Something big is quietly rolling out across American airports right now. And whether it saves you time or costs you money depends entirely on what you know before you fly.

The Transportation Security Administration is launching a new program called TSA Gold+, and it could reshape the way security screening works at airports across the country.
The initiative is being introduced as part of the agency’s 25th anniversary, and while it is not something individual travelers can sign up for, it is already starting to affect the airport experience in ways worth understanding before your next trip.
What Is TSA Gold+ and Why Does It Matter?

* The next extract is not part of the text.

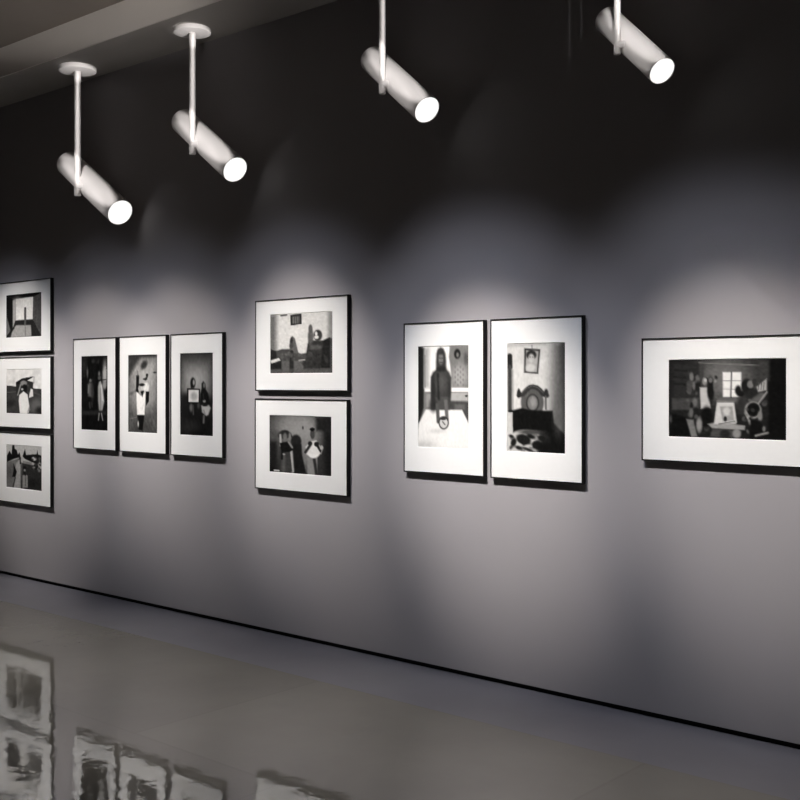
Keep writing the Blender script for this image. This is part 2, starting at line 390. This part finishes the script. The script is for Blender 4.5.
def crowded_room():
    a = Art([(53,60),(750,50),(50,512),(745,538)], 123, 82, 11).bg(40)
    a.e(400,170,170,140,118,100).r(75,80,245,285,54,20).r(250,70,270,250,75,8).l([(240,76),(620,92)], 5, 135, 4)
    for y in (120,160,200): a.l([(85,y),(180,y+6)], 12, 38, 8)
    a.r(70,285,240,355,78,8).r(650,45,760,545,20,14).r(590,60,655,180,70,20)
    a.dapple(26, 165,135,345,330, 6,15, 22,125).dapple(26, 490,180,640,340, 6,16, 22,130).dapple(14, 160,360,300,500, 7,16, 18,95)
    a.r(385,132,494,280,230,6).l([(437,132),(432,282)], 7, 62, 3).l([(385,182),(494,184)], 3, 140, 3).l([(385,232),(494,234)], 3, 140, 3)
    a.r(350,285,500,310,110,10)
    a.e(195,160,13,26,125,6).e(182,212,20,32,84,8).e(210,215,10,20,115,5).e(233,180,12,27,112,6).e(235,220,16,34,40,8)
    a.p([(245,222),(297,222),(310,345),(250,350)], 192, 7).e(275,186,14,22,150,6).e(280,180,8,10,190,4)
    a.e(312,235,22,70,32,8).e(311,180,12,15,120,5).e(340,215,13,42,108,7).e(340,185,8,10,140,4).e(285,400,32,62,24,10).e(215,310,14,24,118,8)
    a.p([(290,440),(350,428),(515,450),(512,476),(320,466)], 160, 6).p([(320,466),(490,480),(482,522),(305,516)], 86, 8).e(465,497,24,28,150,9).e(395,500,30,25,50,10)
    a.p([(350,303),(450,305),(466,430),(460,440),(330,440),(338,380)], 206, 6).p([(366,335),(440,335),(450,420),(382,425)], 162, 6).e(405,365,20,25,205,10)
    a.e(398,410,10,15,48,4).l([(360,440),(455,425)], 6, 110, 4).l([(350,308),(450,308)], 8, 110, 4)
    a.p([(53,370),(160,400),(195,515),(50,512)], 22, 8).e(60,410,10,24,85,8)
    a.p([(160,410),(205,415),(228,515),(190,515)], 128, 7).e(240,445,18,46,150,9).e(220,372,25,30,40,6).e(192,372,12,24,112,7).e(222,395,12,12,90,5)
    a.e(475,240,18,28,34,7).e(525,215,30,44,36,8).e(546,205,18,24,130,6).e(570,190,12,20,60,5).e(500,330,30,60,62,16).e(560,260,50,30,48,10).e(490,260,20,18,28,8)
    a.p([(582,220),(640,170),(640,240),(590,250)], 172, 7)
    for x in (596,612,626): a.l([(x,195),(x-4,235)], 4, 90, 3)
    a.l([(610,270),(560,310)], 36, 105, 10).l([(640,250),(590,320)], 10, 160, 6)
    a.e(560,358,48,50,168,8).e(562,355,38,42,24,6).l([(520,375),(545,440)], 14, 175, 6).e(600,392,14,28,140,7)
    a.p([(545,420),(600,425),(655,500),(640,535),(540,532)], 24, 8).l([(575,510),(645,492)], 13, 150, 5).e(622,470,9,16,130,5)
    a.dapple(12, 500,330,560,500, 5,11, 20,150, .6).e(700,450,50,90,20,20)
    return a.noise(4, 50)

# ------------------------------------------------------------------ framed pictures
RIM, DEPTH = 0.0065, 0.027
def ring(bm, o, i, yo, yi):
    """four-sided mitred face ring between rectangles o and i = (x0,x1,z0,z1) at depths yo / yi"""
    def corners(r, y): return [bm.verts.new((x, y, z)) for x, z in ((r[0], r[2]), (r[1], r[2]), (r[1], r[3]), (r[0], r[3]))]
    a, b = corners(o, yo), corners(i, yi)
    for k in range(4): bm.faces.new((a[k], a[(k+1) % 4], b[(k+1) % 4], b[k]))
    return a, b

def picture(label, cx, cz, w, h, pcx, pcz, pw, ph, art):
    z0 = cz - h/2
    sh = .0045 + .0026*max(0, -cx-4.3); cx -= sh; pcx -= sh        # as measured on the wall
    root = thing('framed_photograph', label, 'framed photo', (cx, 0, z0), 'framed black and white photographs on the grey wall')
    O = (-w/2, w/2, 0, h); I = (-w/2+RIM, w/2-RIM, RIM, h-RIM)
    # frame: outer sides, bevelled front lip, inner rabbet
    bm = bmesh.new()
    e = 0.0012
    Oe = (O[0]+e, O[1]-e, O[2]+e, O[3]-e)
    ring(bm, O, O, 0, -DEPTH+e); ring(bm, O, Oe, -DEPTH+e, -DEPTH); ring(bm, Oe, I, -DEPTH, -DEPTH)
    ring(bm, I, I, -DEPTH, -DEPTH+.012); ring(bm, I, O, -DEPTH+.012, 0)
    bmesh.ops.remove_doubles(bm, verts=bm.verts, dist=1e-5)
    link('frame', bm, M['frame'], root)
    # window mat with a bevelled opening
    px, pz = pcx-cx, pcz-z0
    W = (px-pw/2, px+pw/2, pz-ph/2, pz+ph/2); g = 0.0022
    Wf = (W[0]-g, W[1]+g, W[2]-g, W[3]+g)
    bm = bmesh.new(); ym = -DEPTH+.004
    ring(bm, I, Wf, ym, ym); ring(bm, Wf, W, ym, ym+g); ring(bm, W, I, ym+g, ym+g)
    bmesh.ops.remove_doubles(bm, verts=bm.verts, dist=1e-5)
    link('mat_board', bm, M['mat'], root)
    # the print itself: fine grid carrying the picture's tones, closed by its sheet's back
    a = art(); T = a.tone(); nv, nu = a.I.shape
    yp = ym+g+.0004; m = 0.0
    xs = W[0] + a.u*pw; zs = W[3] - a.v*ph
    co = np.stack([xs, np.full_like(xs, yp), zs], -1).reshape(-1, 3)
    idx = np.arange(nu*nv).reshape(nv, nu)
    q = np.stack([idx[:-1, :-1], idx[1:, :-1], idx[1:, 1:], idx[:-1, 1:]], -1).reshape(-1, 4)
    me = bpy.data.meshes.new('print')
    me.from_pydata(co.tolist(), [], q.tolist()); me.update()
    at = me.color_attributes.new('tone', 'FLOAT_COLOR', 'POINT')
    at.data.foreach_set('color', T.reshape(-1).astype(np.float32))
    me.materials.append(M['print'])
    o = bpy.data.objects.new('print', me); COL.objects.link(o); o.parent = root
    return root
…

TSA Gold+ is an expansion of something called the Screening Partnership Program, which already uses private vendors to handle security screening at 20 airports nationwide.

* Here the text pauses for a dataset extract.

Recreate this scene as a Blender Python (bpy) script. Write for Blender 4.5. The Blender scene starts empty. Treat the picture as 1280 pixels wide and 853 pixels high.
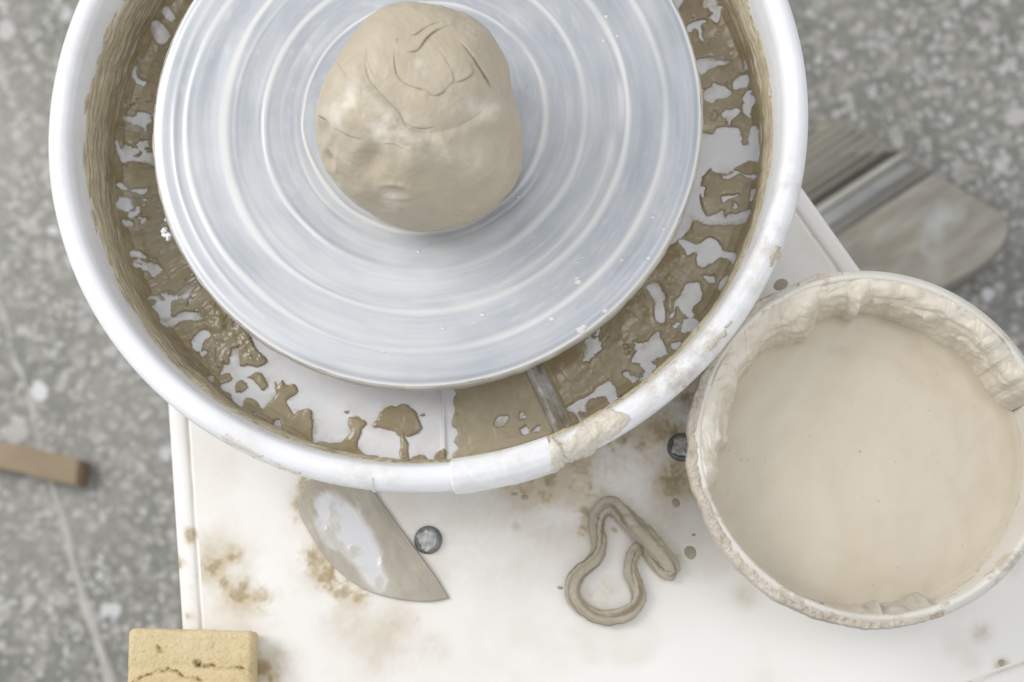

The new Gold+ tier takes that concept further, allowing airports to opt in to advanced security solutions powered by public-private partnerships, while the TSA retains federal oversight to ensure standards are met or exceeded.
Crucially, this comes at no extra cost to airports, and the TSA federal security director stays in charge regardless of which private company is brought in to run the checkpoints.
You have probably already walked through a Gold+-adjacent setup without realizing it.
San Francisco International Airport uses private security contractor Covenant Aviation Security, and during the most recent partial government shutdown, those private employees kept getting paid, meaning fewer delays at SFO while other airports ground to a halt.
How This Affects Your Time at the Airport
For most travelers, the day-to-day impact will be felt through faster checkpoint technology and more consistent staffing. The goal is deployment of advanced screening tools at a pace the TSA alone has historically struggled to match.
That said, TSA Gold+ is an airport-level program, not a passenger-facing one. Individual travelers cannot enroll in it or access it directly. What travelers can control is whether they are enrolled in the programs that already make security faster.
TSA PreCheck remains the most accessible option. It costs as little as $76.75 for five years and allows travelers to keep laptops and small liquids in their bags, shoes on their feet, and light jackets on their shoulders when going through screening.
Several travel credit cards will reimburse that enrollment fee entirely, making it essentially free for many people.
There is also a newer option within PreCheck worth knowing about: TSA PreCheck Touchless ID, which uses biometric scanning to verify identity without fumbling for a boarding pass or ID card.
Clear Plus works differently. Rather than giving access to a dedicated PreCheck lane, Clear uses biometric technology to skip the identity verification queue entirely, moving members straight to the front of the document check line.
The company is currently rolling out automated eGates at select terminals, including at JFK, to speed up that process even further. The cost is $209 per year, making it a pricier option, though it stacks with PreCheck for maximum speed through the checkpoint.
What Travelers Should Do Now
The expansion of private security partnerships under TSA Gold+ signals that airports are being given more flexibility to modernize quickly. That is generally good news for wait times, but the travelers who will benefit most are the ones already enrolled in PreCheck or Clear.